What came next may have made her begin to wonder, to think back to what her Lord had alluded to while he was alive, but the reality of what it implied was simply too fantastic to dwell upon.  Such a thing was impossible.  “Why seek ye the living among the dead?  He is not here for he is risen.”  Then she turned.  “Mary” he said.  The tears of sorrow turned instantly to tears of relief, joy and astonishment.  It was Him.  It was the Savior of the World.  The impossible had become reality.  “Rabboni” came the reverent adulation. 

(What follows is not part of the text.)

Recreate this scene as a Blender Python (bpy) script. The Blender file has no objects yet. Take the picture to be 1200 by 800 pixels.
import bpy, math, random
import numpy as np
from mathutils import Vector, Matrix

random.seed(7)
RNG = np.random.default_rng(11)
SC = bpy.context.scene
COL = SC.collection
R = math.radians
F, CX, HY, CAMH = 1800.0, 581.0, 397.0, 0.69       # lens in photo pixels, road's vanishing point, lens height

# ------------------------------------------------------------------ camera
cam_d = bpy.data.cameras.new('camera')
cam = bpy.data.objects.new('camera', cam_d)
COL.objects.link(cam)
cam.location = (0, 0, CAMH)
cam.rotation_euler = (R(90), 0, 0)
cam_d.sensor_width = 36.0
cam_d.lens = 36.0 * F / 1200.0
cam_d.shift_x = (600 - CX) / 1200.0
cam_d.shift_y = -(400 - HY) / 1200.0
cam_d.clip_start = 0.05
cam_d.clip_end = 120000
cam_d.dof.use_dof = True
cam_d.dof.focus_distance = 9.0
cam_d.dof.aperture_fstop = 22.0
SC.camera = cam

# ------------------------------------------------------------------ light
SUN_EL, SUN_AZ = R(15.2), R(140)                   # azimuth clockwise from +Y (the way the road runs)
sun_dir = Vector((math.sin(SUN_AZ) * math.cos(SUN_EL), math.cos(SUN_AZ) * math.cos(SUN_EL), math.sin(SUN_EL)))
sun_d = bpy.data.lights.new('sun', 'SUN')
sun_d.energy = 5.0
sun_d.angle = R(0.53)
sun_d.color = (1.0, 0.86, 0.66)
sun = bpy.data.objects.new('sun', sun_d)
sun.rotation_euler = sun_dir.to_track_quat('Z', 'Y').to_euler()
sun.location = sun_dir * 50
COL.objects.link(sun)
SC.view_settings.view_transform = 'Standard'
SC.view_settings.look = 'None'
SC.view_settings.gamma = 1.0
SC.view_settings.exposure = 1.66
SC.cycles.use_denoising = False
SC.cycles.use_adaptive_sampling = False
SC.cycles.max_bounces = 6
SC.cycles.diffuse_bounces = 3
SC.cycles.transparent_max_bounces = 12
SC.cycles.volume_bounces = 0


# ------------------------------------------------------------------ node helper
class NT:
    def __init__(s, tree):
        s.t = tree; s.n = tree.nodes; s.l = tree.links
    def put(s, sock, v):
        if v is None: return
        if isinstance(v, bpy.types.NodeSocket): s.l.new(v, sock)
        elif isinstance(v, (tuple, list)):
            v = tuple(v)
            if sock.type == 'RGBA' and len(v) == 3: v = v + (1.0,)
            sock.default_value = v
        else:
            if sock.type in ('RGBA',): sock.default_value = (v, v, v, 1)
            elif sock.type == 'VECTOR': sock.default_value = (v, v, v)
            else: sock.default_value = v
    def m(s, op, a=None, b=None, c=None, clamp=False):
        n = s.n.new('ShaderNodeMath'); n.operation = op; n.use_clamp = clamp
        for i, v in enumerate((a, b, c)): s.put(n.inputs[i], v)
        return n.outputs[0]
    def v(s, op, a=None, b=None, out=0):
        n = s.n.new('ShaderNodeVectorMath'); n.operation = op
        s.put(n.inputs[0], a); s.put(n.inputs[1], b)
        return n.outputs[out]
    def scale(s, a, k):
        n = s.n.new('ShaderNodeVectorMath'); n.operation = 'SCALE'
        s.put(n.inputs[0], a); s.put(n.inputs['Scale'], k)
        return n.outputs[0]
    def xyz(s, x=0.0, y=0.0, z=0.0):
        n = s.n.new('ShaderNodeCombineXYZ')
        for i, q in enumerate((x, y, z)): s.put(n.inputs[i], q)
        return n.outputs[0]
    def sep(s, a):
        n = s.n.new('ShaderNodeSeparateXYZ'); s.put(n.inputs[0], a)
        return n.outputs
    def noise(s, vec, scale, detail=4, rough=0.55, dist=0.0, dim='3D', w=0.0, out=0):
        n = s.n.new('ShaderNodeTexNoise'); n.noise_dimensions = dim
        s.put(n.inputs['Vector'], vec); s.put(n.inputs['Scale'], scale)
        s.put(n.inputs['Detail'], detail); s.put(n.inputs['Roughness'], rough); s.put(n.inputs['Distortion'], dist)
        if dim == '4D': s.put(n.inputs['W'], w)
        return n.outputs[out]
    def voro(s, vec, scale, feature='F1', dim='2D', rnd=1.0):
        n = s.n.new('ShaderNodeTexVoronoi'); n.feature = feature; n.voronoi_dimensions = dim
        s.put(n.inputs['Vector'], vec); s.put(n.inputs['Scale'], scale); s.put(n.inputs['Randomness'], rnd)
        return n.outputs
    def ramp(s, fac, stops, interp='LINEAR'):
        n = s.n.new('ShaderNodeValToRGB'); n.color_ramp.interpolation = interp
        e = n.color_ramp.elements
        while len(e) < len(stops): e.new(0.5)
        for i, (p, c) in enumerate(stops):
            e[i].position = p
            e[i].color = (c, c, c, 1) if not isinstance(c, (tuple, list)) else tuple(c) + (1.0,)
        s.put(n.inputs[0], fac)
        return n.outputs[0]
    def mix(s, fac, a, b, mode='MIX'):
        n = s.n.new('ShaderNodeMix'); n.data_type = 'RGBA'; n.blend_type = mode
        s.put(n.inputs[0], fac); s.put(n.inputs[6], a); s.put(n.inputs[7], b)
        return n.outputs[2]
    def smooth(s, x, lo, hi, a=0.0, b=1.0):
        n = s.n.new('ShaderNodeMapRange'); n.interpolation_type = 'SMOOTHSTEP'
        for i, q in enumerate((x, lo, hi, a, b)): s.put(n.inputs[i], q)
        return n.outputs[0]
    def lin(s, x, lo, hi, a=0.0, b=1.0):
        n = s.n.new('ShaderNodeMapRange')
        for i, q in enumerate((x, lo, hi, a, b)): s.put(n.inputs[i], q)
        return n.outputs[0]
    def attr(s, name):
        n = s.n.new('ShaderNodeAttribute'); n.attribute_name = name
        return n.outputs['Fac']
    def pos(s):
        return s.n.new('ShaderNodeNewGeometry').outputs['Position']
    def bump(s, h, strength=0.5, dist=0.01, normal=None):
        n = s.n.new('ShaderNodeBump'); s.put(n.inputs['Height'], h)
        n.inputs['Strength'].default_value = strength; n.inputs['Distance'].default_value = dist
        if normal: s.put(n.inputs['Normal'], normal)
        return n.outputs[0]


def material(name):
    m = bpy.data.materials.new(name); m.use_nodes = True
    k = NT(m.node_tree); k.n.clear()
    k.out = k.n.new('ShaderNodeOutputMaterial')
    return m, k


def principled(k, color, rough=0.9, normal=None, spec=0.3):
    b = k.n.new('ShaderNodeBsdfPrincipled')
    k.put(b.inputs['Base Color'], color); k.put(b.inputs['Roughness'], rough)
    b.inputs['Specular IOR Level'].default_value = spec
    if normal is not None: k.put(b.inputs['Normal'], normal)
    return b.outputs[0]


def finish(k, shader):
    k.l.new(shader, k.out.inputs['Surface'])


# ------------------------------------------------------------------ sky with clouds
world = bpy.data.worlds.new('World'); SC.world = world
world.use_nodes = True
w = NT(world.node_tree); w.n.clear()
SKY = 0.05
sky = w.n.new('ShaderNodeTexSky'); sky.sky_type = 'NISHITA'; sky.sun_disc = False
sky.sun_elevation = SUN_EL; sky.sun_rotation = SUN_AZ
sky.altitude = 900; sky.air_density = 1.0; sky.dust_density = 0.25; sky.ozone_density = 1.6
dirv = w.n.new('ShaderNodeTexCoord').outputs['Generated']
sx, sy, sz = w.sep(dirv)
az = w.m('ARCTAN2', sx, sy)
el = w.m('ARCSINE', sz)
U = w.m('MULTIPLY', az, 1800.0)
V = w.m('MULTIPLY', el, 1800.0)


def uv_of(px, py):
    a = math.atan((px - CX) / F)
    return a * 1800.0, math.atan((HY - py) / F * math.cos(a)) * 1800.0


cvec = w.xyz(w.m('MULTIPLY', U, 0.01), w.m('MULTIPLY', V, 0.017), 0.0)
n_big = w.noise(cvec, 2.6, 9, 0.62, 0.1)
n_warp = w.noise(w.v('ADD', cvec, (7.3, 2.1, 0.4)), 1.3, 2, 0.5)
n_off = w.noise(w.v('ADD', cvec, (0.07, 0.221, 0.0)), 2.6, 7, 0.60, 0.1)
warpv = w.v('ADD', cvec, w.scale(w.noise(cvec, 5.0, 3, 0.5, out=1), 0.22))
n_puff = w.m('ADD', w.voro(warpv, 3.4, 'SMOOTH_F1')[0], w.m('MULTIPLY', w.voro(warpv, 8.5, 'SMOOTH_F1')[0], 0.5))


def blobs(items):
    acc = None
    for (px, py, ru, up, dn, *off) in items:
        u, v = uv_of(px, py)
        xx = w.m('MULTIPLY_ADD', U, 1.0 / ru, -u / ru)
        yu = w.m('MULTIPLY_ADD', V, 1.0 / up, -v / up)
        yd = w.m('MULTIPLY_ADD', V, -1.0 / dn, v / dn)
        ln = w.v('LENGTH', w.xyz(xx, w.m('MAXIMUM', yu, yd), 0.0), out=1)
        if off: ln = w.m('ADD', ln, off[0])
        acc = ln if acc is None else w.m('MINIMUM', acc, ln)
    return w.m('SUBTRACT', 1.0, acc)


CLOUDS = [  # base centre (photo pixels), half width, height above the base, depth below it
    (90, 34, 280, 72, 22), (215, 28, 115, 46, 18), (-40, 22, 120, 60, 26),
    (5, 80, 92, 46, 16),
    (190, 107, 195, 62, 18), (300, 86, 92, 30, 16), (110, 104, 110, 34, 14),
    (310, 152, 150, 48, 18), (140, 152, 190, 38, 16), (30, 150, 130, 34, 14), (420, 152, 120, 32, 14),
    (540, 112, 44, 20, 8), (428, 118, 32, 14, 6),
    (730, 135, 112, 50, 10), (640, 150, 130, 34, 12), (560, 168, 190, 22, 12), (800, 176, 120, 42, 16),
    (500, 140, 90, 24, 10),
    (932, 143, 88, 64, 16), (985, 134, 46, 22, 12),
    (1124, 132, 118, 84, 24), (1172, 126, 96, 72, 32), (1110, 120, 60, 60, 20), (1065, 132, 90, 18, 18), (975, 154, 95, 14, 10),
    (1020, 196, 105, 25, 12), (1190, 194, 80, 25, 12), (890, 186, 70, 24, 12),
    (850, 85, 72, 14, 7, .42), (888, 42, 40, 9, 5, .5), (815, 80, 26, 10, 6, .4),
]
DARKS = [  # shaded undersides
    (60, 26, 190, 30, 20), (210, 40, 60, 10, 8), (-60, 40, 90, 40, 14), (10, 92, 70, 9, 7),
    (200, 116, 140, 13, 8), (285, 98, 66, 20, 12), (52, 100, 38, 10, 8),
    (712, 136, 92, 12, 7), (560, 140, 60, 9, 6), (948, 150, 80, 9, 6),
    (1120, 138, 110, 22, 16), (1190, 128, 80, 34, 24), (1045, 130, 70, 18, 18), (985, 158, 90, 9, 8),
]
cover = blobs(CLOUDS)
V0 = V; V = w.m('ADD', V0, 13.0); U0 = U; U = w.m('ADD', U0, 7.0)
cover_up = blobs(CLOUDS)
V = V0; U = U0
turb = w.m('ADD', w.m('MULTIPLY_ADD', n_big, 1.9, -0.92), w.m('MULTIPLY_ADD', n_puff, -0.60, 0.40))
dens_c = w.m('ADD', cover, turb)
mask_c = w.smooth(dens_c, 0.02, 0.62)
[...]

What an incredible moment that must have been to witness.  What an incredible truth that is for each of us.  What an unfathomable future this scene gives every son and daughter of God, without exception.  That is a message worth running for.  Worth running to tell Peter, to tell the apostles, to tell ancient Israel, to tell our own families and friends, to tell the sinner and the downtrodden, to tell the souls living in spirit prison on either side of the veil, to tell kings and rulers, to tell rich and poor, to tell every generation, to tell every nation, kindred, tongue and people, to tell the world.



Brothers and sisters, I give my personal witness of the reality of what we celebrate on this day, a truth which becomes more sacred and more personal to me with every passing day.  The tomb is empty and because it is our souls, our lives and our eternity may be filled.  That reality, the reality of the Son of God which even the grave could not hold, is the bedrock for every good deed, wholesome pursuit and hopeful tomorrow in our lives.  With the angelic sentinels outside an empty tomb in Jerusalem I ask each of you “Why seek ye the living among the dead?”  He lives.  He knows us perfectly and he stands ready to forgive and exalt with nail-scarred hands eternally outstretched towards us.


“He is risen!  He is risen!

Tell it out with joyful voice.

He has burst his three days’ prison

Let the whole wide earth rejoice.

Death is conquered, man is free.

Christ has won the victory.”


Of this truth I leave my solemn and heartfelt witness, in the name of Jesus Christ, Amen.